A top Central Intelligence Agency official traveled secretly to Islamabad this month to confront Pakistan’s most senior officials with new information about ties between the country’s powerful spy service and militants operating in Pakistan’s tribal areas, according to American military and intelligence officials. The C.I.A. emissary presented evidence showing that members of the spy service had deepened their ties with some militant groups that were responsible for a surge of violence in Afghanistan, possibly including the suicide bombing this month of the Indian Embassy in Kabul, the officials said.
The decision to confront Pakistan with what the officials described as a new C.I.A. assessment of the spy service’s activities seemed to be the bluntest American warning to Pakistan since shortly after the Sept. 11 attacks about the ties between the spy service and Islamic militants. That ISI officers have maintained important ties to anti-American militants has been the subject of previous reports in The New York Times. But the C.I.A. and the Bush administration have generally sought to avoid criticism of Pakistan, which they regard as a crucial ally in the fight against terrorism.

For this news to become public could also mean that the Bush Administration is trying to apply public pressure on Pakistan; private pressure does not seem to have worked too much. And the US is now losing more soldiers in Afghanistan than in Iraq, greatly increasing the chance that the next battle-ground for public opinion in the US would be the war in Afghanistan, and how there’s been so little progress despite the US being in control of the country.

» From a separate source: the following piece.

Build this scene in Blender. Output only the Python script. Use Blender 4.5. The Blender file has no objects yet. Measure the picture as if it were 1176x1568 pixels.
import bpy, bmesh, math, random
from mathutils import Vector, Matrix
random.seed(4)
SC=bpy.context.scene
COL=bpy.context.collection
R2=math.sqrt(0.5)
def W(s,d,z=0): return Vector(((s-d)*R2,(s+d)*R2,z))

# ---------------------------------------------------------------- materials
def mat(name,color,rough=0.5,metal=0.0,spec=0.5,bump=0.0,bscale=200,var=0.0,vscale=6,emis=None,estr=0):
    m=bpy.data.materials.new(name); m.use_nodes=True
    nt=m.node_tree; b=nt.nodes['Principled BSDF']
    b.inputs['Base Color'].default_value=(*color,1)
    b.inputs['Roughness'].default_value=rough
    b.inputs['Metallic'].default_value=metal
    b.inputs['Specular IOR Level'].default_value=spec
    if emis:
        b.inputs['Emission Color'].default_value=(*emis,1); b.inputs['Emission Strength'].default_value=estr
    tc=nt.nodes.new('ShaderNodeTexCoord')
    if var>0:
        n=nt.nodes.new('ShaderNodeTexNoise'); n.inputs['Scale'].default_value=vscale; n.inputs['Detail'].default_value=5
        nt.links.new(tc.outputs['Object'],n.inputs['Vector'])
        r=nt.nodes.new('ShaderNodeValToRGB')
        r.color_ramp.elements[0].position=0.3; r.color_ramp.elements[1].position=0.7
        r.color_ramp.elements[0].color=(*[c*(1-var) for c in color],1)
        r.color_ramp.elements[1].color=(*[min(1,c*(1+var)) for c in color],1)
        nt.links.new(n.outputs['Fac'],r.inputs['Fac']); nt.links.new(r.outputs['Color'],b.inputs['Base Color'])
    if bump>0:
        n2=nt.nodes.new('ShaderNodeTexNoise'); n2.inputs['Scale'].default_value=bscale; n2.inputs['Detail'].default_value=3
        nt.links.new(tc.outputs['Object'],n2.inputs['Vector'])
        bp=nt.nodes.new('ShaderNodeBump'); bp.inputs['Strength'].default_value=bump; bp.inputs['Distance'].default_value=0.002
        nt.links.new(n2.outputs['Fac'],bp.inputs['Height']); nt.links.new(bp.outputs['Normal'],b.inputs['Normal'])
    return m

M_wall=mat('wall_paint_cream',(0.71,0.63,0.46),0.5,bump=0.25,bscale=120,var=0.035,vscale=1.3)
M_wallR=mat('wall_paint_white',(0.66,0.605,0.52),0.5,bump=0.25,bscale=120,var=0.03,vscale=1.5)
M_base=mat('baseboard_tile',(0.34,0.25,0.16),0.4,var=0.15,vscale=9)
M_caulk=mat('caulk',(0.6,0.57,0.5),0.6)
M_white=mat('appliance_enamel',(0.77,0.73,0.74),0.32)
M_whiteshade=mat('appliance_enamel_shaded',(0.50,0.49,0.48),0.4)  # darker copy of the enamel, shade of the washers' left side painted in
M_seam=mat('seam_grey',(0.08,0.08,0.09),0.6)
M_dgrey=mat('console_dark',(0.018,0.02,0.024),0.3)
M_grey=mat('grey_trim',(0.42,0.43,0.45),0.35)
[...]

For Pakistan, this was a public relations whammy that the country could have done without. Along with the effect of being told that elements of their administration were supporting terrorism, there was the disturbing news that the civilian Government in Pakistan had failed to bring the ISI under their control. The civilian Government passed an order putting the ISI under the control of the elected Government, but within a few hours, had to retract the order. No doubt it had been told by the military to stay within its limits (putting Pakistan as one of the few countries where the chief intelligence agency is not under the control of the political class).